Anthony Horowitz happy with TV version of Alex Rider

Rick's Reviews
Alex Rider

Otto Farrant reprises his role as the title character in “Alex Rider” for a second season on IMDb TV. (Photo courtesy of IMDb TV)

BAKERSFIELD, Calif. (KGET) — Writing is a very personal experience for an author. An idea must be nurtured and cultivated until it grows into something that has a large appeal. This relationship faces a crucial crossroads when the author agrees to sell the rights to the writing to a company that will adapt it into a film or TV series.

Anthony Horowitz has faced that moment a couple of times. The first came in 2006 when his first book in the long-running Young Adult book series featuring the character of Alex Rider was made into the feature film “Stormbreaker.”

The most recent adaptation has been the IMDb TV series “Alex Rider.” A second season dealing with the young spy will launch on Dec. 3 on the streaming service.

Horowitz found the right way to have others adapt his work.

“Guy Burt (series creator) has done a tremendous job with the adaptations but I was always there working with him. Throughout season two, we have talked and talked about every episode,” Horowitz says. “There is a sense of what are you going to do with it. What is going to come out the other side? You have lost control.

“The moment the script arrives in the producer’s hands, you have to trust the producers. It helps that I have a good and close relationship with those making the show.”

What Horowitz has helped create is a series based on his book franchise which has sold more than 20 million copies worldwide. Alex Rider is a London-based teenager who has unknowingly been trained since childhood for the dangerous world of espionage.

The second season is based on the fourth book in the series, Eagle Strike. Alex is still reeling from the traumatic events at Point Blanc and desperately wants to return to a normal life. When his new friend Sabina’s father is attacked, Alex finds himself drawn back into the world of international espionage.

One of the big changes between the books and the TV series is the evolution of the character. Horowitz saw how he had slowly changed the character through the 14 books sped up to happen in two seasons of the TV show.

“In the books, Alex doesn’t evolve quite as much as he does in the TV series because Otto Farrant, who plays him, is older than the character is in the book. He is a 14-year-old in the books but in the series we very carefully don’t mention how old he is,” Horowitz says. “I think therefore he is more affected by what happens in the TV series than what happens in the books which continue to be adventures. It is true by the time you get to the later books you definitely have a kid who is quite damaged by what has happened to him.

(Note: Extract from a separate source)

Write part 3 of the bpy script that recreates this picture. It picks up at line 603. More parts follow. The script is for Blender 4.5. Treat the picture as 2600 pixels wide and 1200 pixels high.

“Think about it. Take any young person, put them in danger, have them being shot at, have them see people being killed and seeing evil at close range and it is going to have an effect on you. That took 14 books for that to happen but in two seasons of the TV show Alex has already gotten there.”

Horowitz is comfortable with Alex Rider changing whether it be in the TV show or in his books. He has constantly been surprised during the 20 years of writing the books just how much the character has surprised him.

“There is a lot of YA fiction about children who lose their parents who look for vengeance. The orphan against the world. With Alex, in the books, I was able to examine that more,” Horowitz says.

The Alex Rider series has been his most successful writing franchise but Horowitz – who says that writing is his life – has penned a variety of other works. His includes the two Sherlock Holmes novels, two novels featuring detective Atticus Pund and three novels featuring himself paired with fictional detective Daniel Hawthorne.

The Ian Fleming estate selected Horowitz to write the James Bond novels Trigger Mortis and Forever and a Day.

Despite his association with iconic literary characters, his tales of Alex Rider have been his most successful.

“If you ask me what has made Alex Rider resonate so much in YA fiction and on TV, I have to go back to the fact that he is reluctant. He doesn’t really want to be a hero,” Horowitz says. “When I was writing books for kids in my very first days, the heroes knew they were heroes. They enjoyed being heroes. The fact that Alex wanted to be ordinary and have a life struck a chord with young people. It was the right book at the right time.”

And those books have been turned into a successful series with some help from Horowitz.